Her fuel burn at 7 kts is about double what it is at 6.5 kts, because I'm all over
hull speed at 7 kts. Now I am a
displacement hull of course so in reality there just is no real comparison, it's like comparing a Prius to a Ford F250 or something, but bear with me.
To use a ridiculous example, I met a nice couple in a 65' Viking Soprt Fisherman in the
Dry Tortugas this year, their
cruise speed was I think about 25 kts or something, so they were going 4 times as fast as I do, however their fuel burn was 120 GPH, so they burned 120 times as much fuel to go four times as fast. Now that is not apples to apples of course as they are at least twice as big a boat, but planing speeds cost horrendous amounts of fuel.
So then the idea is well, just slow down to less than hull speed, right? Two problems with that, then your likely mostly idling your big Diesels, and your boat is not really designed to operate at those speeds and your
steering is less responsive, and honestly it will drive you nuts.
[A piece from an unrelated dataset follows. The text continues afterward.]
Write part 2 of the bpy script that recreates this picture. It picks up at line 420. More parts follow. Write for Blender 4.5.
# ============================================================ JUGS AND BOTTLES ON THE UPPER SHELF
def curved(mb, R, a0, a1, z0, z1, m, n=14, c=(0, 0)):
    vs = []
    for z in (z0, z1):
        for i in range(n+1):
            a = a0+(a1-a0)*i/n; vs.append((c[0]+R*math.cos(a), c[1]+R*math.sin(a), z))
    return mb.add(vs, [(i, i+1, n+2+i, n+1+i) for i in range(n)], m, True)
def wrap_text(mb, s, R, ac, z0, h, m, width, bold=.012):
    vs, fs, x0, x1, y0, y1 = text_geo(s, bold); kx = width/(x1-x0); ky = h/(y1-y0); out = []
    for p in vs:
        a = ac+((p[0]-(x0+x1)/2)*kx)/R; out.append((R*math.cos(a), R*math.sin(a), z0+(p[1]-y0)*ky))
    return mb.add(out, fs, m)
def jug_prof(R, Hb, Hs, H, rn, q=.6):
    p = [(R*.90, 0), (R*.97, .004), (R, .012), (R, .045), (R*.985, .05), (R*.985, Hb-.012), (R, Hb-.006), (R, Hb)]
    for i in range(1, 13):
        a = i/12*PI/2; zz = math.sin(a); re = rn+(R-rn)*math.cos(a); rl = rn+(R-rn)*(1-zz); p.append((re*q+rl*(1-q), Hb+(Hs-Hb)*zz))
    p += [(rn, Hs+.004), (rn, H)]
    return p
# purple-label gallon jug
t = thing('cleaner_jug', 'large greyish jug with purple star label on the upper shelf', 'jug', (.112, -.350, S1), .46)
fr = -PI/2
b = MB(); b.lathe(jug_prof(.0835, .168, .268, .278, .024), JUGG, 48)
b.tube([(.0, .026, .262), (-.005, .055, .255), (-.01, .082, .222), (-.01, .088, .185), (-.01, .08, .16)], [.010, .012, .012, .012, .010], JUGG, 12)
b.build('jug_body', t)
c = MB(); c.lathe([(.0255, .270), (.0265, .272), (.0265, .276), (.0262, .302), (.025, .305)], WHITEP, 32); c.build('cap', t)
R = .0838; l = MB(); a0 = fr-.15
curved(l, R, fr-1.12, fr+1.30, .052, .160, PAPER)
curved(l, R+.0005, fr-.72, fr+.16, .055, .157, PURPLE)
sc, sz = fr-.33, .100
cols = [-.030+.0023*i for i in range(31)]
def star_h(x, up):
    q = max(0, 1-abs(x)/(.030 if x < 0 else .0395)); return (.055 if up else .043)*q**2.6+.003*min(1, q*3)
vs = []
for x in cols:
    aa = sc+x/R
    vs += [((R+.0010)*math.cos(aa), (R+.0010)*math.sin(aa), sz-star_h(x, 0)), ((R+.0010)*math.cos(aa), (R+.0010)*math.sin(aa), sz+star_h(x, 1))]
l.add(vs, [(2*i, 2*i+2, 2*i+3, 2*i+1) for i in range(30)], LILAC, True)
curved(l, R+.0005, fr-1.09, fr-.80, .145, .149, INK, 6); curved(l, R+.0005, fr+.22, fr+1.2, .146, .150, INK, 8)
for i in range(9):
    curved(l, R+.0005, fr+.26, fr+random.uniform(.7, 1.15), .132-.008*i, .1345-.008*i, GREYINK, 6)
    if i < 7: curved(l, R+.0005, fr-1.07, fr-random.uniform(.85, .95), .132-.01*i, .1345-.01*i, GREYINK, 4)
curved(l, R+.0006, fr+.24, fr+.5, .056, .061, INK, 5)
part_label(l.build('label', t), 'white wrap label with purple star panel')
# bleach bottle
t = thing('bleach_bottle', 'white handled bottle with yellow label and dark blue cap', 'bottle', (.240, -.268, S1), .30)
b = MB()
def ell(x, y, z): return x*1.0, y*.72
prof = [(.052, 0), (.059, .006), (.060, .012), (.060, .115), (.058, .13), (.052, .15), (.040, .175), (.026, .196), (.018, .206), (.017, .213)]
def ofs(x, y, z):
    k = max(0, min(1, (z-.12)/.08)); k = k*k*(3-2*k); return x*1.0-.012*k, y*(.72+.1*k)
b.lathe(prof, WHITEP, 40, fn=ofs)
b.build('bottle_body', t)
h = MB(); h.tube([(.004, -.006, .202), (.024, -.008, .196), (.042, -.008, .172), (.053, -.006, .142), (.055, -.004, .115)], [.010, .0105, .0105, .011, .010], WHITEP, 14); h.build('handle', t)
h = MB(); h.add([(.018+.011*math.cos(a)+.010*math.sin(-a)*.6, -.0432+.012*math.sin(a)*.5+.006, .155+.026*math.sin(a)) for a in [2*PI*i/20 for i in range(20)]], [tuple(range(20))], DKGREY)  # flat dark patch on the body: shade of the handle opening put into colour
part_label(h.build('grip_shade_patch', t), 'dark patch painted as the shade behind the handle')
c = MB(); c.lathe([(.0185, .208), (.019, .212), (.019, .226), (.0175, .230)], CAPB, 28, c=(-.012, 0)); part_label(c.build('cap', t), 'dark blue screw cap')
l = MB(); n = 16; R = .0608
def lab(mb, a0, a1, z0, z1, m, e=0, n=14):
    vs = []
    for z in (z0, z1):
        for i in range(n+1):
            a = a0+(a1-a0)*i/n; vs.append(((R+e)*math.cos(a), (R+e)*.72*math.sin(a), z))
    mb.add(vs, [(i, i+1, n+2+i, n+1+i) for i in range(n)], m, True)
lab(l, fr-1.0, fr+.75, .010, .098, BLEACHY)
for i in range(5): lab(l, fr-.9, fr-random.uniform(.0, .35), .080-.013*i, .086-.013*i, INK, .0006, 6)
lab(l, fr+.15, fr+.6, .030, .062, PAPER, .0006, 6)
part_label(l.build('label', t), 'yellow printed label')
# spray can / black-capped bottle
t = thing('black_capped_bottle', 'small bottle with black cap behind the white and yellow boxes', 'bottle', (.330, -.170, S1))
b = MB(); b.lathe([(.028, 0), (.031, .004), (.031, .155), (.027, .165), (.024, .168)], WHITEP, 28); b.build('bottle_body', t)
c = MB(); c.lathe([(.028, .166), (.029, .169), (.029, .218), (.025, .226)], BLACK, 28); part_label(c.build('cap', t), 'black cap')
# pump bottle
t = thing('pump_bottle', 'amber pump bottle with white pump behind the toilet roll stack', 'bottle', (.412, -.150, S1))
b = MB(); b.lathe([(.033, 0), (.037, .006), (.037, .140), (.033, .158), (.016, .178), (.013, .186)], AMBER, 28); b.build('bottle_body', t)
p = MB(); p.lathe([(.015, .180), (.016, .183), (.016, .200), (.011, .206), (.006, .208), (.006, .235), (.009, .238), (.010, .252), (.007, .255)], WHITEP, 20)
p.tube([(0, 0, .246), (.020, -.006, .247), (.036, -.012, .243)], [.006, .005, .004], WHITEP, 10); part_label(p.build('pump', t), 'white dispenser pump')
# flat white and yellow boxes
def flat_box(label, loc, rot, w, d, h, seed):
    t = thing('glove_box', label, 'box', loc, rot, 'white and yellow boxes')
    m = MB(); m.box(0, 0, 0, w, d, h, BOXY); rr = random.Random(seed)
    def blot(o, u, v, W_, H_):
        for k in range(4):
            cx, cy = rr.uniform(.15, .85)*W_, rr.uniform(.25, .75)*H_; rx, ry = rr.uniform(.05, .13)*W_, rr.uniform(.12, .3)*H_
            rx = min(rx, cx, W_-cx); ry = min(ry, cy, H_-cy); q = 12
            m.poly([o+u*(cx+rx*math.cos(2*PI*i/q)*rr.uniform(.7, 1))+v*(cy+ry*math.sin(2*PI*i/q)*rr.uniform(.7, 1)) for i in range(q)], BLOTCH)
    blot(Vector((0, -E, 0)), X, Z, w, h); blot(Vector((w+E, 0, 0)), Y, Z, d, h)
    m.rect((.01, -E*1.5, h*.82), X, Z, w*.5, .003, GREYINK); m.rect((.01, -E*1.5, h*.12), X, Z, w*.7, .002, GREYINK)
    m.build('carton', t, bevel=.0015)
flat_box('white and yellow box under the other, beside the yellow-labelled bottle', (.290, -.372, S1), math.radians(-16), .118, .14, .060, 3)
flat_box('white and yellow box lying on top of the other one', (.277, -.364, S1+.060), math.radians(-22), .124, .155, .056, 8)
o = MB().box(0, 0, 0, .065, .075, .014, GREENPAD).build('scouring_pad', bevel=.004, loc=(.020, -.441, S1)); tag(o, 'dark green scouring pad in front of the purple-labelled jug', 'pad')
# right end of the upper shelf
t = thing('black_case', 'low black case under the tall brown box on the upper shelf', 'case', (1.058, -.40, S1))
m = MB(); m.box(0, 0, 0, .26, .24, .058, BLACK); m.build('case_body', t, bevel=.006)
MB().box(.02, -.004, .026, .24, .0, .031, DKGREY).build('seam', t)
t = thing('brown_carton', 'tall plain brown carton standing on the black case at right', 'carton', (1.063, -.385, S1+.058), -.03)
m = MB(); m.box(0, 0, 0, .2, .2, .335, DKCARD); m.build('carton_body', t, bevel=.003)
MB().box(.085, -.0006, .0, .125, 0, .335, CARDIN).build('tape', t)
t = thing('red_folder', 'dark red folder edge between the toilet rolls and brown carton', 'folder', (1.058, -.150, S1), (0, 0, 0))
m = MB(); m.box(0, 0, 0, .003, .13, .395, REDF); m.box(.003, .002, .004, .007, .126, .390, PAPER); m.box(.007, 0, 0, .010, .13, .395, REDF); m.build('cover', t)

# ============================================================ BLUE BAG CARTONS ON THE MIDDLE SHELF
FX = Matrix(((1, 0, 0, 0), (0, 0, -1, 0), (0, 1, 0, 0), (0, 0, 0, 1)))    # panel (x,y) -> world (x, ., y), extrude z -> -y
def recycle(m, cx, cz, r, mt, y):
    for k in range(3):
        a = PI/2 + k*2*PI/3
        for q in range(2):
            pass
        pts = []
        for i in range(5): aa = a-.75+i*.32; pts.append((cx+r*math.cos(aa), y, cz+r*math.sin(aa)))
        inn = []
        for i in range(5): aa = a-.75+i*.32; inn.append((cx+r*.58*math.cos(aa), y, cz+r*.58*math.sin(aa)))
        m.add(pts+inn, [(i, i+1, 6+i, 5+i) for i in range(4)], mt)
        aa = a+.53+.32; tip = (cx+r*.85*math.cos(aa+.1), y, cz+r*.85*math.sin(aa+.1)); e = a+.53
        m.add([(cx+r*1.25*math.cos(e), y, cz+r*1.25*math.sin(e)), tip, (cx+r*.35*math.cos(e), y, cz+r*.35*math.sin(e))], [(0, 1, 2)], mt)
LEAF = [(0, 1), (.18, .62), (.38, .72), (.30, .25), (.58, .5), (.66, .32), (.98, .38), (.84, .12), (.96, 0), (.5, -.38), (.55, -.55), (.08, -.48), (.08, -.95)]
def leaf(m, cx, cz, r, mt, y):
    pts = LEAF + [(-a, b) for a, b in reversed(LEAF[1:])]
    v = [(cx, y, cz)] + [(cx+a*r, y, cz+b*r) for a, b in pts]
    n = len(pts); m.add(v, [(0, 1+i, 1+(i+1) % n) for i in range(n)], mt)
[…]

Its like driving your car at 20 mph, you can't stand it, you want to go cause you can.
Now when we would go out
fishing in our 36' Sportfisherman years ago we would go out to the middle grounds from the Panhandle and would take two or three 60 gl barrels of fuel on the swim platform to have enough fuel for the weekend, cause go fast boats go through so much fuel when going fast that they do not have much range, want more range means
ferry tanks or barrels or something.
Go fast boats don't usually have big
water tanks either, but you can fix that with a
watermaker, but that adds at least 10% to what you want to pay for a boat.
Please don't take this as an insult as none is intended, but if you can only afford to spend 50K on a go fast boat, you can't afford to take it to the Bahamas. Years ago it was nothing to go through $1,000 in fuel for a weekend's
fishing, but distances are likely the same as going to the Bahamas.
Now accept that 7 kts or so is an acceptable cruise and look for a nice
Trawler, and burn maybe 1/10 the fuel and gain lots of space that is not occupied with two huge Diesels, you have only one smaller one.